▸ GIVEN DATA:
****

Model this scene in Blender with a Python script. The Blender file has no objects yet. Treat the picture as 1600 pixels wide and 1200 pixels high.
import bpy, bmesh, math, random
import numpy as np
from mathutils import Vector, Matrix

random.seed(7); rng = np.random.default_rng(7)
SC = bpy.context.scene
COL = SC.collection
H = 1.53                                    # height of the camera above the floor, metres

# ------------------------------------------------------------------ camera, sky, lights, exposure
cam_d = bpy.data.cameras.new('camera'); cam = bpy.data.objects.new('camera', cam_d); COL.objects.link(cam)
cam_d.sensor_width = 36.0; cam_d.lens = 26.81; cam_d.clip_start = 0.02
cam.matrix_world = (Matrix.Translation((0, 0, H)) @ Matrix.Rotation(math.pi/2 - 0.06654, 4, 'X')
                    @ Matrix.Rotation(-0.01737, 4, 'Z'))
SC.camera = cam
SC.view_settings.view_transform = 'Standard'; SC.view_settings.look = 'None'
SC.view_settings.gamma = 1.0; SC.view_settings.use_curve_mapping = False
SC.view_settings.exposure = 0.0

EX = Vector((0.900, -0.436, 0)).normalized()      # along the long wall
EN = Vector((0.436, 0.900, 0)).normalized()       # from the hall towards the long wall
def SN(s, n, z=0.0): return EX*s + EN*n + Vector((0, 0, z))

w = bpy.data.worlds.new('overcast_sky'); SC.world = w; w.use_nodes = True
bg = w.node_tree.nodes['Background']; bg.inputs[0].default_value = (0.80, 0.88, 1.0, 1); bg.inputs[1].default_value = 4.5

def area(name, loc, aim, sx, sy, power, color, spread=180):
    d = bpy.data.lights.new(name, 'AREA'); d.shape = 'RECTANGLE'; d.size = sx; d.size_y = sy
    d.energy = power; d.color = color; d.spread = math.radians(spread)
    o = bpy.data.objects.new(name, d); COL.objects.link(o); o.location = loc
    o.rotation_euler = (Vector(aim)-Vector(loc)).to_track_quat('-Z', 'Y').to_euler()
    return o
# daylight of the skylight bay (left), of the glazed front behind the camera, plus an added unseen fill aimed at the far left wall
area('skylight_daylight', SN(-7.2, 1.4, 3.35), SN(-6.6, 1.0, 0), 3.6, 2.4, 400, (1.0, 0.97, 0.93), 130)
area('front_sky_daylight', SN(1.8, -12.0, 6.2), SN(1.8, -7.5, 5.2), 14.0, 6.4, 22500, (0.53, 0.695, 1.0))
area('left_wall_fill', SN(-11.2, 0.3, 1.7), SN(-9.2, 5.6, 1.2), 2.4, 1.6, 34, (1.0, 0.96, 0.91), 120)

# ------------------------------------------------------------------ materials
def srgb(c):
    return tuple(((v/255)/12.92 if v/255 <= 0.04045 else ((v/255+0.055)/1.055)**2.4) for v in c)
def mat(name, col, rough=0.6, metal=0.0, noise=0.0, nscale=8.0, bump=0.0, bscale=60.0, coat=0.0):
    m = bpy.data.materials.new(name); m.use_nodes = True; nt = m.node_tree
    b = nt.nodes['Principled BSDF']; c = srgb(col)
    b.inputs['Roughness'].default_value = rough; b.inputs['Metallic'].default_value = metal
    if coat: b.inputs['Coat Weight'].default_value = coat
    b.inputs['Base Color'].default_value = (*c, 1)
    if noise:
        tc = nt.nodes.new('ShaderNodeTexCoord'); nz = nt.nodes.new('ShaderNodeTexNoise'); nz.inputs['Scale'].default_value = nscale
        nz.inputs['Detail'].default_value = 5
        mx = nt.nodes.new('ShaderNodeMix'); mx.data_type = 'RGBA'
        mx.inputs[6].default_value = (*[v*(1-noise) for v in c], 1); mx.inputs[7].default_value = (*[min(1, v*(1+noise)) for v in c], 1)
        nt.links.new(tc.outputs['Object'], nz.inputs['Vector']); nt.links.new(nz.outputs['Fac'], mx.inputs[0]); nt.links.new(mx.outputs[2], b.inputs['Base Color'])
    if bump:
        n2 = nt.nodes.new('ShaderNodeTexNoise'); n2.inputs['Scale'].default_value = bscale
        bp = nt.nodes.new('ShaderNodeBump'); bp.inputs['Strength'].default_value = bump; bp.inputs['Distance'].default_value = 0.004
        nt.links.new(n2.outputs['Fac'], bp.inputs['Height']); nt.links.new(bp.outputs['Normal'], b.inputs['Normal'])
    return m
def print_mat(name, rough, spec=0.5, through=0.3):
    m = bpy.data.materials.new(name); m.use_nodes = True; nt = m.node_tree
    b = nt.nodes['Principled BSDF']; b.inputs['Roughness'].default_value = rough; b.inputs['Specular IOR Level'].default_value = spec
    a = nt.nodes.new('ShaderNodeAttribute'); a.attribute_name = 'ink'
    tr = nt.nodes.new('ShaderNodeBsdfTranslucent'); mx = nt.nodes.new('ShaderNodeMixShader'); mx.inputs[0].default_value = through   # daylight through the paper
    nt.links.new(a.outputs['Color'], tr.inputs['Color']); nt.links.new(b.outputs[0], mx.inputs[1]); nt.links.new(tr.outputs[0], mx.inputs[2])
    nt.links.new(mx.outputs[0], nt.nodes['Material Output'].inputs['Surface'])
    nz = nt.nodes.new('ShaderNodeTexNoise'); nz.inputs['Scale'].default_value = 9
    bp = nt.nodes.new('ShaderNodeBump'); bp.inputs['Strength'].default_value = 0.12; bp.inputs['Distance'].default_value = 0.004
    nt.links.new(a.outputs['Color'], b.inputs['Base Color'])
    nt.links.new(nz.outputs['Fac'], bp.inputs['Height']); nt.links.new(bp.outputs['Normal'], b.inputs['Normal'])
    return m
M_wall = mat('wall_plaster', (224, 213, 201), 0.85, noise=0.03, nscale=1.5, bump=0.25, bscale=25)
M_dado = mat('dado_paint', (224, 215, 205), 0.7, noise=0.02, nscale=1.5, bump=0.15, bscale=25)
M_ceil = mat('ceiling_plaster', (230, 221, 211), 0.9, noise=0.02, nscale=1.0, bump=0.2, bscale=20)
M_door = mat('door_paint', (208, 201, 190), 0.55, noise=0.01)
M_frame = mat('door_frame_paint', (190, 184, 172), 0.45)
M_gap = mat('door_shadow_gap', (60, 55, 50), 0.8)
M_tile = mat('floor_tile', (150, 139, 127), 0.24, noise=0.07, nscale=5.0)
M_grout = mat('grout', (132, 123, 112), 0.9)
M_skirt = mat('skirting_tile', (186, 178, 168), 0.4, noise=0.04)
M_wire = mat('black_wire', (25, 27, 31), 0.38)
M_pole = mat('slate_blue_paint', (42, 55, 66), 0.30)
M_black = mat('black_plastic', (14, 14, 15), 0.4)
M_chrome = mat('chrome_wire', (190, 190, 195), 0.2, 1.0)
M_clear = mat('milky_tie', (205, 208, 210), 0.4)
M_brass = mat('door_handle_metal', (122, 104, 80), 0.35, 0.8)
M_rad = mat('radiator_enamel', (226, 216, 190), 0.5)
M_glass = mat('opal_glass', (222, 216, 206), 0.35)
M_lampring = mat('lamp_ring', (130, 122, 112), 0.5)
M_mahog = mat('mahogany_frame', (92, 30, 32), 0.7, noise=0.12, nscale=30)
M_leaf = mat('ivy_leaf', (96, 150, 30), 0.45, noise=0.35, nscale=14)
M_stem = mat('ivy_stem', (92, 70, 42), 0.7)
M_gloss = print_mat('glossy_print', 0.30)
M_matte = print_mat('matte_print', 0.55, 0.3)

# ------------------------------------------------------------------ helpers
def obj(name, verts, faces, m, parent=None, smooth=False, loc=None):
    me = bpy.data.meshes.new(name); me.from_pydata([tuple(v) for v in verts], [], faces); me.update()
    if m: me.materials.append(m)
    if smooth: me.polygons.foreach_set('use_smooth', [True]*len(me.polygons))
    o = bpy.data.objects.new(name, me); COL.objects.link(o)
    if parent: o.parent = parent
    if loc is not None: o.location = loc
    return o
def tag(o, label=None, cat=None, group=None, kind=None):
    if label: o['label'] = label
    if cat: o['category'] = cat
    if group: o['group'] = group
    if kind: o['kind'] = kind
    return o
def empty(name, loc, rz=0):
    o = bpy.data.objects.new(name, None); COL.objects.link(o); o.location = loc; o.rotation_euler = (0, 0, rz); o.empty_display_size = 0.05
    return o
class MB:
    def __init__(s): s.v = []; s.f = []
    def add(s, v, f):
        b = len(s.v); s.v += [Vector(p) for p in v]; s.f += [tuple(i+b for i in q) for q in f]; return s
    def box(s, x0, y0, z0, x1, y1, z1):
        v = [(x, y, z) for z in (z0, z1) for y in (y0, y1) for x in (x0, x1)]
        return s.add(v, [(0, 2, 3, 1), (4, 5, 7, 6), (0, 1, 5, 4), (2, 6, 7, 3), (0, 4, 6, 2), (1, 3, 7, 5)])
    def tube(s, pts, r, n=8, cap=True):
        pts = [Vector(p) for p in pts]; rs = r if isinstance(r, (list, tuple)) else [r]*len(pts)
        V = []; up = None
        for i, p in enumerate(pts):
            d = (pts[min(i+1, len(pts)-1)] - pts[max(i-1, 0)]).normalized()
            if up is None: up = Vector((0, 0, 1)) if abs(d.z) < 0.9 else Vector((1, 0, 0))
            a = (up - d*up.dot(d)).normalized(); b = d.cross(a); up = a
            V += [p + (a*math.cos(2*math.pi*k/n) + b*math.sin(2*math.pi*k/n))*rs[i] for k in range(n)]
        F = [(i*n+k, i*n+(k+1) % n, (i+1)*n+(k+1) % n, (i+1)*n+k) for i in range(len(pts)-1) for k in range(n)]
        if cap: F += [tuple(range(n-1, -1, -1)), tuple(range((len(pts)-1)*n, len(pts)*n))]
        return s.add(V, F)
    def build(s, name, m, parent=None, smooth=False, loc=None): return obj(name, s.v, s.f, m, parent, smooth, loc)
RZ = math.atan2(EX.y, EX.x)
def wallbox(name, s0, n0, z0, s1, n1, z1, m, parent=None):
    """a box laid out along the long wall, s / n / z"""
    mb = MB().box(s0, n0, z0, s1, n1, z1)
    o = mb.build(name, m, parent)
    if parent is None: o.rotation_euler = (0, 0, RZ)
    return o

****

▸ SET PROBLEM:
What you return should be the lines from the start of the data through the line with "the floor, metres", quoted exactly and nothing more.

▸ TASK SOLUTION:
Model this scene in Blender with a Python script. The Blender file has no objects yet. Treat the picture as 1600 pixels wide and 1200 pixels high.
import bpy, bmesh, math, random
import numpy as np
from mathutils import Vector, Matrix

random.seed(7); rng = np.random.default_rng(7)
SC = bpy.context.scene
COL = SC.collection
H = 1.53                                    # height of the camera above the floor, metres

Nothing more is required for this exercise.